## WRITTEN TASK:
Each line below is to be written out in full, exactly as shown.
[start]
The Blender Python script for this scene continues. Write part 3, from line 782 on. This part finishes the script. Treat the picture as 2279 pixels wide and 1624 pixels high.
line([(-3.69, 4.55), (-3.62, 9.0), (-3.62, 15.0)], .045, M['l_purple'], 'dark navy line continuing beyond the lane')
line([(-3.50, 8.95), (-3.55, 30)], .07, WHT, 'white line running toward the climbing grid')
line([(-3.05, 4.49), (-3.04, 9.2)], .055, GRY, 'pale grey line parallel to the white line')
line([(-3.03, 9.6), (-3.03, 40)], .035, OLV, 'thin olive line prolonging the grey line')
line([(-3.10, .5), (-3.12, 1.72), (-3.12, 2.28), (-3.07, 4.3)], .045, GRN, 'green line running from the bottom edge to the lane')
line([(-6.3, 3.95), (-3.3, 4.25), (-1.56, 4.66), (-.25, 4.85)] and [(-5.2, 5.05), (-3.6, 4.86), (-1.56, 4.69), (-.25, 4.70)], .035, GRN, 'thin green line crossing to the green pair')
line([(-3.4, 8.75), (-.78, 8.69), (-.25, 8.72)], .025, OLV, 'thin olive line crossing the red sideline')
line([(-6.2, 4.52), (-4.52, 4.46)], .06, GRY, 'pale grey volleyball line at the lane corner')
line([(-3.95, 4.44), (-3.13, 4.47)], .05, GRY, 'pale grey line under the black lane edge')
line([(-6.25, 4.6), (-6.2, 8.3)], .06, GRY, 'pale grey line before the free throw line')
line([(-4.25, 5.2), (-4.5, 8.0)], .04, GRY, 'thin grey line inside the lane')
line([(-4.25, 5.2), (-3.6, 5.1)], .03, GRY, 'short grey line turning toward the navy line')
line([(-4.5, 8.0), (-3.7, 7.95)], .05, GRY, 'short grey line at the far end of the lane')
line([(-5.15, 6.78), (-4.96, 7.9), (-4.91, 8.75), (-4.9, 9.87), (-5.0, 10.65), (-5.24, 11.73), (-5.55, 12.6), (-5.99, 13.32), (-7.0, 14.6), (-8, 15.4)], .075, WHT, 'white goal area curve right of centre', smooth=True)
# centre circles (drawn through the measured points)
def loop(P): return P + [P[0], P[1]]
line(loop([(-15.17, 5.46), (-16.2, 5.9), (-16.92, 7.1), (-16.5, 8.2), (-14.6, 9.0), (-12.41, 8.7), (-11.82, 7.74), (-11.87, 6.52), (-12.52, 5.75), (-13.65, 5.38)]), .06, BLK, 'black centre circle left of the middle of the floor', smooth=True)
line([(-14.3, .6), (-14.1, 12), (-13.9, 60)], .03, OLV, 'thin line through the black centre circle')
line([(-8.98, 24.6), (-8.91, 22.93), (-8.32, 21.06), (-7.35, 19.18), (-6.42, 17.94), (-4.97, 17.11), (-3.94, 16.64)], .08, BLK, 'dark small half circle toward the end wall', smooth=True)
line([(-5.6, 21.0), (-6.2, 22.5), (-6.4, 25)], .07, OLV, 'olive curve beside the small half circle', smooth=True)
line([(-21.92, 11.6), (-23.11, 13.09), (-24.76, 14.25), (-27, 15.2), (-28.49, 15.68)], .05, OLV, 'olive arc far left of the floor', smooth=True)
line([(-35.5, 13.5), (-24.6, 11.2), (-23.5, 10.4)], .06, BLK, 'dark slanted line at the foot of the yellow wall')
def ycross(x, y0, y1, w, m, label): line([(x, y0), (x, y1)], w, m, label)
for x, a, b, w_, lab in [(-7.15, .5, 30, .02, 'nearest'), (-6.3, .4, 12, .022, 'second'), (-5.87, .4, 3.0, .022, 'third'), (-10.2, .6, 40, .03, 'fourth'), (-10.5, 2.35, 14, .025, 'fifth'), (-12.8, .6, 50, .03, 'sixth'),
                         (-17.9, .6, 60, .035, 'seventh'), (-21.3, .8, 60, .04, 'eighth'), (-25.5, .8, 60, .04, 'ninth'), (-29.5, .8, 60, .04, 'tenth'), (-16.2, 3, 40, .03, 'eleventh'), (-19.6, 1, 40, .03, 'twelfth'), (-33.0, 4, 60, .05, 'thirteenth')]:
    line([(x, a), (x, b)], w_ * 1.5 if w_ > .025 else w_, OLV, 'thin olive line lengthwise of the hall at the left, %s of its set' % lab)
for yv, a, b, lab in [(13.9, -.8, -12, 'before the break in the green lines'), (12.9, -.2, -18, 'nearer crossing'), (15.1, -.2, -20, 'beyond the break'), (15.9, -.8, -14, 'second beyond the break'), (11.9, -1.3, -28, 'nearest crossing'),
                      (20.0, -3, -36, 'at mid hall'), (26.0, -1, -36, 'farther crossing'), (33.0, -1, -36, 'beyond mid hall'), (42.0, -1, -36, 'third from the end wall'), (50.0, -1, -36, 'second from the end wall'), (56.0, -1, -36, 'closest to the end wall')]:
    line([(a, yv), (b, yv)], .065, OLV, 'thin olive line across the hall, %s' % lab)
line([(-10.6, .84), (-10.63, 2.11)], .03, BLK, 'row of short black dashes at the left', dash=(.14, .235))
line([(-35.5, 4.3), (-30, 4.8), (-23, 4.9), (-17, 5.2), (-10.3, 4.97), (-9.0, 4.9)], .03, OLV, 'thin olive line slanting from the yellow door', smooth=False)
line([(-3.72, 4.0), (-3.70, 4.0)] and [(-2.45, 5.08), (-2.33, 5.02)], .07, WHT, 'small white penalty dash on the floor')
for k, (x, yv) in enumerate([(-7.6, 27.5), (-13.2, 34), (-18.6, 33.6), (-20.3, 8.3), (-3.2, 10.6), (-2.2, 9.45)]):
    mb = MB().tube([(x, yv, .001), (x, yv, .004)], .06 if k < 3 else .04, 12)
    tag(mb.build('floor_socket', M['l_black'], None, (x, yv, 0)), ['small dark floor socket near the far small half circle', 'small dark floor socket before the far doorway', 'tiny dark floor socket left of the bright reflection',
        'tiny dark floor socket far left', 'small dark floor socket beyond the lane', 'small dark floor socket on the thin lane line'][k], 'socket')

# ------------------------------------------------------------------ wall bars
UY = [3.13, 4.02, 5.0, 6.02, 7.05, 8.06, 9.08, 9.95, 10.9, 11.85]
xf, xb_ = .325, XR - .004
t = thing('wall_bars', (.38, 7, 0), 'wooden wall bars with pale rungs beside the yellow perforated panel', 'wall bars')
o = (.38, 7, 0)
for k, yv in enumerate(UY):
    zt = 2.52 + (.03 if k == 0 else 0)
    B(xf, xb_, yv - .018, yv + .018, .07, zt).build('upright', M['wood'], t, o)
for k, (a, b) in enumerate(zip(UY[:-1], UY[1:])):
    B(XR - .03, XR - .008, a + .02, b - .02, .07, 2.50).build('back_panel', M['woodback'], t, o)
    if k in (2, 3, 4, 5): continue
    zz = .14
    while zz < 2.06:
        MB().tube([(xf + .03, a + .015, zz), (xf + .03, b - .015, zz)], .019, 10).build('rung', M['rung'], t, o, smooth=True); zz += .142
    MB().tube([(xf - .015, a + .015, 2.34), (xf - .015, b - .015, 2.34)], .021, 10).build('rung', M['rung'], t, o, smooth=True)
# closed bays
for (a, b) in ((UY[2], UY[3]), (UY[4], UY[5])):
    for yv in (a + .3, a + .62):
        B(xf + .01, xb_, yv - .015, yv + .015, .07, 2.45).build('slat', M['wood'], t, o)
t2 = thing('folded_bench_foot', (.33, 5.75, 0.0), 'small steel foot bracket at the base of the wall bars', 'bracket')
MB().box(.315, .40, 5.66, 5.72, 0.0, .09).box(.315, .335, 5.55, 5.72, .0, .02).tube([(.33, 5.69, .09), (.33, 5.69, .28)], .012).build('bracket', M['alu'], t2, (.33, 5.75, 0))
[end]
## RESPONSE:
The Blender Python script for this scene continues. Write part 3, from line 782 on. This part finishes the script. Treat the picture as 2279 pixels wide and 1624 pixels high.
line([(-3.69, 4.55), (-3.62, 9.0), (-3.62, 15.0)], .045, M['l_purple'], 'dark navy line continuing beyond the lane')
line([(-3.50, 8.95), (-3.55, 30)], .07, WHT, 'white line running toward the climbing grid')
line([(-3.05, 4.49), (-3.04, 9.2)], .055, GRY, 'pale grey line parallel to the white line')
line([(-3.03, 9.6), (-3.03, 40)], .035, OLV, 'thin olive line prolonging the grey line')
line([(-3.10, .5), (-3.12, 1.72), (-3.12, 2.28), (-3.07, 4.3)], .045, GRN, 'green line running from the bottom edge to the lane')
line([(-6.3, 3.95), (-3.3, 4.25), (-1.56, 4.66), (-.25, 4.85)] and [(-5.2, 5.05), (-3.6, 4.86), (-1.56, 4.69), (-.25, 4.70)], .035, GRN, 'thin green line crossing to the green pair')
line([(-3.4, 8.75), (-.78, 8.69), (-.25, 8.72)], .025, OLV, 'thin olive line crossing the red sideline')
line([(-6.2, 4.52), (-4.52, 4.46)], .06, GRY, 'pale grey volleyball line at the lane corner')
line([(-3.95, 4.44), (-3.13, 4.47)], .05, GRY, 'pale grey line under the black lane edge')
line([(-6.25, 4.6), (-6.2, 8.3)], .06, GRY, 'pale grey line before the free throw line')
line([(-4.25, 5.2), (-4.5, 8.0)], .04, GRY, 'thin grey line inside the lane')
line([(-4.25, 5.2), (-3.6, 5.1)], .03, GRY, 'short grey line turning toward the navy line')
line([(-4.5, 8.0), (-3.7, 7.95)], .05, GRY, 'short grey line at the far end of the lane')
line([(-5.15, 6.78), (-4.96, 7.9), (-4.91, 8.75), (-4.9, 9.87), (-5.0, 10.65), (-5.24, 11.73), (-5.55, 12.6), (-5.99, 13.32), (-7.0, 14.6), (-8, 15.4)], .075, WHT, 'white goal area curve right of centre', smooth=True)
# centre circles (drawn through the measured points)
def loop(P): return P + [P[0], P[1]]
line(loop([(-15.17, 5.46), (-16.2, 5.9), (-16.92, 7.1), (-16.5, 8.2), (-14.6, 9.0), (-12.41, 8.7), (-11.82, 7.74), (-11.87, 6.52), (-12.52, 5.75), (-13.65, 5.38)]), .06, BLK, 'black centre circle left of the middle of the floor', smooth=True)
line([(-14.3, .6), (-14.1, 12), (-13.9, 60)], .03, OLV, 'thin line through the black centre circle')
line([(-8.98, 24.6), (-8.91, 22.93), (-8.32, 21.06), (-7.35, 19.18), (-6.42, 17.94), (-4.97, 17.11), (-3.94, 16.64)], .08, BLK, 'dark small half circle toward the end wall', smooth=True)
line([(-5.6, 21.0), (-6.2, 22.5), (-6.4, 25)], .07, OLV, 'olive curve beside the small half circle', smooth=True)
line([(-21.92, 11.6), (-23.11, 13.09), (-24.76, 14.25), (-27, 15.2), (-28.49, 15.68)], .05, OLV, 'olive arc far left of the floor', smooth=True)
line([(-35.5, 13.5), (-24.6, 11.2), (-23.5, 10.4)], .06, BLK, 'dark slanted line at the foot of the yellow wall')
def ycross(x, y0, y1, w, m, label): line([(x, y0), (x, y1)], w, m, label)
for x, a, b, w_, lab in [(-7.15, .5, 30, .02, 'nearest'), (-6.3, .4, 12, .022, 'second'), (-5.87, .4, 3.0, .022, 'third'), (-10.2, .6, 40, .03, 'fourth'), (-10.5, 2.35, 14, .025, 'fifth'), (-12.8, .6, 50, .03, 'sixth'),
                         (-17.9, .6, 60, .035, 'seventh'), (-21.3, .8, 60, .04, 'eighth'), (-25.5, .8, 60, .04, 'ninth'), (-29.5, .8, 60, .04, 'tenth'), (-16.2, 3, 40, .03, 'eleventh'), (-19.6, 1, 40, .03, 'twelfth'), (-33.0, 4, 60, .05, 'thirteenth')]:
    line([(x, a), (x, b)], w_ * 1.5 if w_ > .025 else w_, OLV, 'thin olive line lengthwise of the hall at the left, %s of its set' % lab)
for yv, a, b, lab in [(13.9, -.8, -12, 'before the break in the green lines'), (12.9, -.2, -18, 'nearer crossing'), (15.1, -.2, -20, 'beyond the break'), (15.9, -.8, -14, 'second beyond the break'), (11.9, -1.3, -28, 'nearest crossing'),
                      (20.0, -3, -36, 'at mid hall'), (26.0, -1, -36, 'farther crossing'), (33.0, -1, -36, 'beyond mid hall'), (42.0, -1, -36, 'third from the end wall'), (50.0, -1, -36, 'second from the end wall'), (56.0, -1, -36, 'closest to the end wall')]:
    line([(a, yv), (b, yv)], .065, OLV, 'thin olive line across the hall, %s' % lab)
line([(-10.6, .84), (-10.63, 2.11)], .03, BLK, 'row of short black dashes at the left', dash=(.14, .235))
line([(-35.5, 4.3), (-30, 4.8), (-23, 4.9), (-17, 5.2), (-10.3, 4.97), (-9.0, 4.9)], .03, OLV, 'thin olive line slanting from the yellow door', smooth=False)
line([(-3.72, 4.0), (-3.70, 4.0)] and [(-2.45, 5.08), (-2.33, 5.02)], .07, WHT, 'small white penalty dash on the floor')
for k, (x, yv) in enumerate([(-7.6, 27.5), (-13.2, 34), (-18.6, 33.6), (-20.3, 8.3), (-3.2, 10.6), (-2.2, 9.45)]):
    mb = MB().tube([(x, yv, .001), (x, yv, .004)], .06 if k < 3 else .04, 12)
    tag(mb.build('floor_socket', M['l_black'], None, (x, yv, 0)), ['small dark floor socket near the far small half circle', 'small dark floor socket before the far doorway', 'tiny dark floor socket left of the bright reflection',
        'tiny dark floor socket far left', 'small dark floor socket beyond the lane', 'small dark floor socket on the thin lane line'][k], 'socket')

# ------------------------------------------------------------------ wall bars
UY = [3.13, 4.02, 5.0, 6.02, 7.05, 8.06, 9.08, 9.95, 10.9, 11.85]
xf, xb_ = .325, XR - .004
t = thing('wall_bars', (.38, 7, 0), 'wooden wall bars with pale rungs beside the yellow perforated panel', 'wall bars')
o = (.38, 7, 0)
for k, yv in enumerate(UY):
    zt = 2.52 + (.03 if k == 0 else 0)
    B(xf, xb_, yv - .018, yv + .018, .07, zt).build('upright', M['wood'], t, o)
for k, (a, b) in enumerate(zip(UY[:-1], UY[1:])):
    B(XR - .03, XR - .008, a + .02, b - .02, .07, 2.50).build('back_panel', M['woodback'], t, o)
    if k in (2, 3, 4, 5): continue
    zz = .14
    while zz < 2.06:
        MB().tube([(xf + .03, a + .015, zz), (xf + .03, b - .015, zz)], .019, 10).build('rung', M['rung'], t, o, smooth=True); zz += .142
    MB().tube([(xf - .015, a + .015, 2.34), (xf - .015, b - .015, 2.34)], .021, 10).build('rung', M['rung'], t, o, smooth=True)
# closed bays
for (a, b) in ((UY[2], UY[3]), (UY[4], UY[5])):
    for yv in (a + .3, a + .62):
        B(xf + .01, xb_, yv - .015, yv + .015, .07, 2.45).build('slat', M['wood'], t, o)
t2 = thing('folded_bench_foot', (.33, 5.75, 0.0), 'small steel foot bracket at the base of the wall bars', 'bracket')
MB().box(.315, .40, 5.66, 5.72, 0.0, .09).box(.315, .335, 5.55, 5.72, .0, .02).tube([(.33, 5.69, .09), (.33, 5.69, .28)], .012).build('bracket', M['alu'], t2, (.33, 5.75, 0))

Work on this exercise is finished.